Atas kondisi tersebut, ia sempat berinisiatif membuat SMP Terbuka untuk menjembatani kebutuhan siswa kurang mampu. Namun sayang, setelah bisa menampung sekitar 200 siswa, perjalanan kebaikan ini tak lama, karena ia pergi merantau ke beberapa kota.
Menemukan passion di bidang bisnis sapu ijuk
Dalam perantauan inilah, ia bertemu dengan bisnis sapu ijuk. Kendati sederhana, ternyata ia mempelajari potensi yang luar biasa dari sapu ijuk. Dari usaha ini Ahmad mencoba merintis kembali harapan yang bisa menjangkau banyak orang, termasuk siswa siswi dan rekanan gurunya itu.
Karena ternyata berpeluang menghasilkan pendapatan yang besar, ia mencoba menekuni usaha kecil ini. Keuletan tersebut berbuah manis, karena perlahan tapi pasti, ia bisa menghasilkan dari barang rumah tangga sederhana tersebut. Pembelinya berdatangan dari berbagai kalangan. Selain itu, juga berhasil mengangkat derajat perekonomian keluarganya menjadi lebih baik.
Kembali mendirikan sekolah gratis meski sederhana
Dari sini, keuntungan yang ia dapatkan juga kembali menyambung asa dari niat baiknya di masa lalu.
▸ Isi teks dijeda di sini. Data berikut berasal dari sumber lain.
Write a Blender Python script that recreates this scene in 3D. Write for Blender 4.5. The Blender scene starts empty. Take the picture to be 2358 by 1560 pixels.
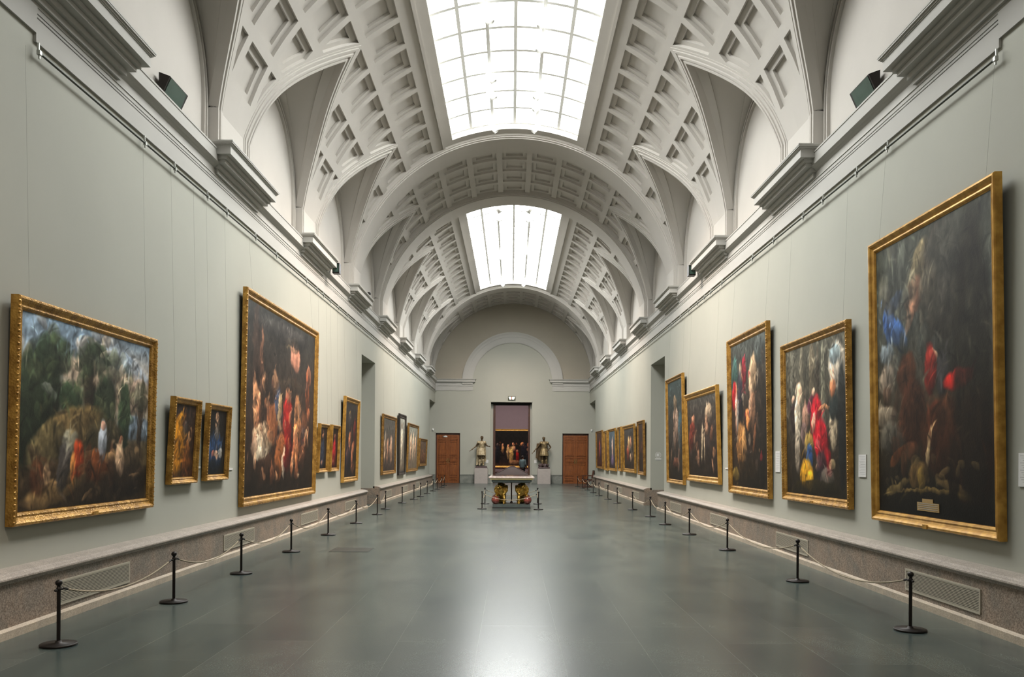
import bpy, math, random
import numpy as np
from mathutils import Vector, Matrix
from mathutils.geometry import delaunay_2d_cdt

random.seed(7)
S = bpy.context.scene
COL = S.collection
R = math.radians
H = 1.72                       # eye height

# ------------------------------------------------------------------ materials
def srgb(r, g, b):
    f = lambda c: c / 12.92 if c <= .04045 else ((c + .055) / 1.055) ** 2.4
    return (f(r / 255), f(g / 255), f(b / 255), 1)

def newmat(name):
    m = bpy.data.materials.new(name)
    m.use_nodes = True
    nt = m.node_tree
    return m, nt, nt.nodes['Principled BSDF']

def N(nt, t, **kw):
    n = nt.nodes.new(t)
    for k, v in kw.items():
        if k in n.inputs: n.inputs[k].default_value = v
        else: setattr(n, k, v)
    return n

def mat(name, col, rough=.6, metal=0., var=.0, vscale=3., bump=0., bscale=60., spec=.5, col2=None, coat=0., stretch=None):
    m, nt, b = newmat(name)
    b.inputs['Base Color'].default_value = col
    b.inputs['Roughness'].default_value = rough
    b.inputs['Metallic'].default_value = metal
    b.inputs['Specular IOR Level'].default_value = spec
    if coat: b.inputs['Coat Weight'].default_value = coat
    tc = N(nt, 'ShaderNodeTexCoord')
    src = tc.outputs['Object']
    if stretch:
        mp = N(nt, 'ShaderNodeMapping'); mp.inputs['Scale'].default_value = stretch
        nt.links.new(src, mp.inputs['Vector']); src = mp.outputs['Vector']
    if var or col2:
        n = N(nt, 'ShaderNodeTexNoise', Scale=vscale, Detail=5., Roughness=.6)
        nt.links.new(src, n.inputs['Vector'])
        r = N(nt, 'ShaderNodeValToRGB')
        c2 = col2 if col2 else tuple(c * (1 - var) for c in col[:3]) + (1,)
        r.color_ramp.elements[0].position = .36; r.color_ramp.elements[1].position = .64
        r.color_ramp.elements[0].color = c2; r.color_ramp.elements[1].color = col
        nt.links.new(n.outputs['Fac'], r.inputs['Fac'])
        nt.links.new(r.outputs['Color'], b.inputs['Base Color'])
    if bump:
        n = N(nt, 'ShaderNodeTexNoise', Scale=bscale, Detail=4.)
        nt.links.new(src, n.inputs['Vector'])
        bp = N(nt, 'ShaderNodeBump', Strength=bump, Distance=.02)
        nt.links.new(n.outputs['Fac'], bp.inputs['Height'])
        nt.links.new(bp.outputs['Normal'], b.inputs['Normal'])
    return m

def emis(name, col, strength):
    m, nt, b = newmat(name)
    nt.nodes.remove(b)
    e = N(nt, 'ShaderNodeEmission'); e.inputs['Color'].default_value = col; e.inputs['Strength'].default_value = strength
    nt.links.new(e.outputs[0], nt.nodes['Material Output'].inputs['Surface'])
    return m

WHITE = mat('ceiling_plaster', (.475, .45, .412, 1), .8, var=.05, vscale=.7, spec=.2)
GREEN = mat('wall_paint_sage', (.415, .414, .357, 1), .75, var=.05, vscale=.5, spec=.25)
FRIEZE = mat('frieze_plaster', (.46, .45, .42, 1), .8, var=.04, vscale=.8, spec=.2)
TAUPE = mat('end_lunette_plaster', (.37, .335, .275, 1), .85, var=.04, vscale=.8, spec=.2)  # darker copy of the ceiling paint, end wall shade put into the colour
SLOT = mat('slot_black', (.01, .01, .009, 1), .9)
BLACKM = mat('black_iron', (.022, .018, .016, 1), .42, metal=.6, bump=.1, bscale=200)
RAILM = mat('rail_steel', (.05, .055, .045, 1), .4, metal=.7)
CHROME = mat('bracket_steel', (.45, .46, .43, 1), .45, metal=.5)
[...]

Ahmad Jamaludin kembali mendirikan SMP Terbuka pada tahun 2020 bernama SMP IT Pancuh Tilu yang berlokasi di Desa Jayagiri.
Meski dengan fasilitas seadanya, tetapi gerakan ini tak bisa kita pandang sebelah mata. Sebab sekolah ini menjadi harapan bagi mereka yang hampir putus asanya untuk menyambung mimpi. Entah murid yang ingin melanjutkan pendidikannya, atau guru yang ingin mendedikasikan diri sambil menjaga dapur tetap mengepul.
Lantas dari mana biaya sekolah gratis ini?
Bangunan sekolah ini memang kecil dan jauh dari ideal. Ada 4 ruangan, berupa 3 kelas dan 1 ruang guru. Dalam kelas hanya berbekal kursi plastik. Di ruang guru bahkan lebih banyak lesehan. Dengan demikian, jangan membayangkan sekolah gratis ini mendekati bayangan tentang tempat menuntut ilmu seperti standarnya.
Sebagian besar biaya sekolah menggunakan dana BOS. Sementara pengeluaran lainnya berasal dari Ahmad sendiri. Kendati demikian, hingga hari ini sekolah tersebut tetap berdisi.
Banyak orang yang memiliki kemampuan, tetapi belum tentu ada keinginan mulia seperti Ahmad Jamaludin. Ada guru honorer yang heroik seperti dirinya, tetapi bukan berarti kita bisa memaksakan para pahlawan pendidikan ini untuk melakukan hal yang sama.
BACA JUGA: Ketika Naik Taksi Blue Bird, Tenyata yang Nyetir CEO-nya Langsung!
Masih banyak PR dunia pendidikan, baik dari segi kurikulum, SDM dan sarana prasarananya. Namun salut dengan kegigihan Ahmad Jamaludin, kendati dalam keterbatasan, tetapi melalui dirinya sanggup menjalankan amanah yang mencerdaskan anak-anak bangsa.